To us, the fascinating pattern we discovered when we turned over this rock was the 1st and the 2nd swapping places. To generate a hypothesis that might explain that, we took a detailed look at exactly which firms were in those two quintiles (yes, by name) over the years in question. Wisely or rashly, here’s what we think may have been happening.
What if the caliber of lawyers and of firms that make up the 1st and 2nd quintiles has slowly been preferentially migrating, in quality, elite reputation, and prestige, to the 1st quintile? In other words, our impressionistic view is that there were some extraordinarily high-caliber firms in both quintiles 10 years ago, but now the 1st quintile is almost embarrassingly top-heavy on high-prestige firms and the 2nd has lost several through up-market (into the 1st) and down-market (out of the 2nd) moves.
Definitively proving or disproving that would require a minute analysis of all of (or a very large sample of) lateral partner moves, client defections and acquisitions, positive or negative media mentions, and perhaps more, across all those law firms for the past decade. If some intrepid forensic data analyst out there was casting about for their next project, be our guest.
In the meantime, consider this possible theoretical explanation: If labor markets are efficient — and there’s no reason to think the market for talented lawyers suffers systemic informational asymmetries or other modalities of market failure — then the past decade has seen the rational and efficient sorting of Big Law Firm partner talent from platforms that may be suboptimal towards platforms that are a better fit.

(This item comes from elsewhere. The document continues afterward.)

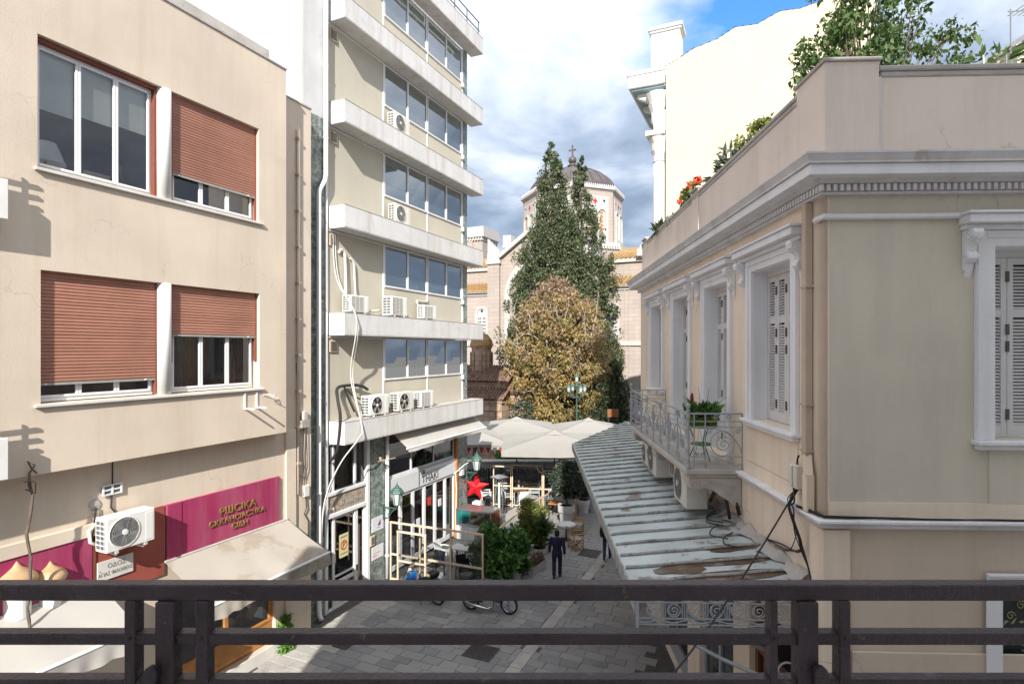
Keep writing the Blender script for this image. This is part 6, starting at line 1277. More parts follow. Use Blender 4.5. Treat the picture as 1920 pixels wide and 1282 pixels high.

Understand that this should — and if our theory has legs, surely has — worked both ways. A Big Law partner can find themselves at the wrong firm because their skillsets and ambitions cannot find adequate expression and running room where they are or because they’re in highly rarefied air — too rarefied for their comfort.
Those who read us frequently know that the ever-upward spiral of lateral partner moves in the legal industry has left us a bit unconvinced, but what we may be seeing here in the swap between 1st and 2nd quintiles since 2011 implies it’s not all churn. There might be an efficient labor market out there after all.
Final thoughts
We cannot resist offering a thought in closing by way of, “What on earth do you think I should actually do with this?”
The literature on leadership speaks with one voice on little; however, there is near-universal agreement that one prerequisite for strong leadership is knowing yourself. So, know your firm. The vast majority of readers will not be in the 4th or the 1st quintiles. But it doesn’t really matter where your firm is: Remember, even the 1st and 4th quintile patterns we’ve been discussing are the averages for those quintiles. Individual firms differ.
So, forget where you are, and calculate how your own firm’s gross revenue, NOI, and lawyer headcount stack up against some plausible, publicly available benchmark data.
If you discover your firm looks like a 1st or like a 4th quintile firm, you have learned quite a bit already. Think of these patterns as packed full of information.
Which pattern your firm more closely lines up with will help determine, among other things, what talent you can recruit, and what degree of difficulty, in terms of client matters, for which your firm can compete. If you like where you are, reinforce the strategic, cultural, and economic conditions and aspirations that got you there — that’s easy (as if anything in leading a law firm were easy).
If you don’t like the pattern your performance resembles, you have one simple and one complex task ahead of you. The simple one: Figure out what strategic and tactical adjustments would help your firm pass advance to the level you envision; and the complex one: Persuade your partners to undertake these adjustments, and engineer the cultural shifts that would be required to make it stick.
Now, aren’t you glad you asked what to do with this?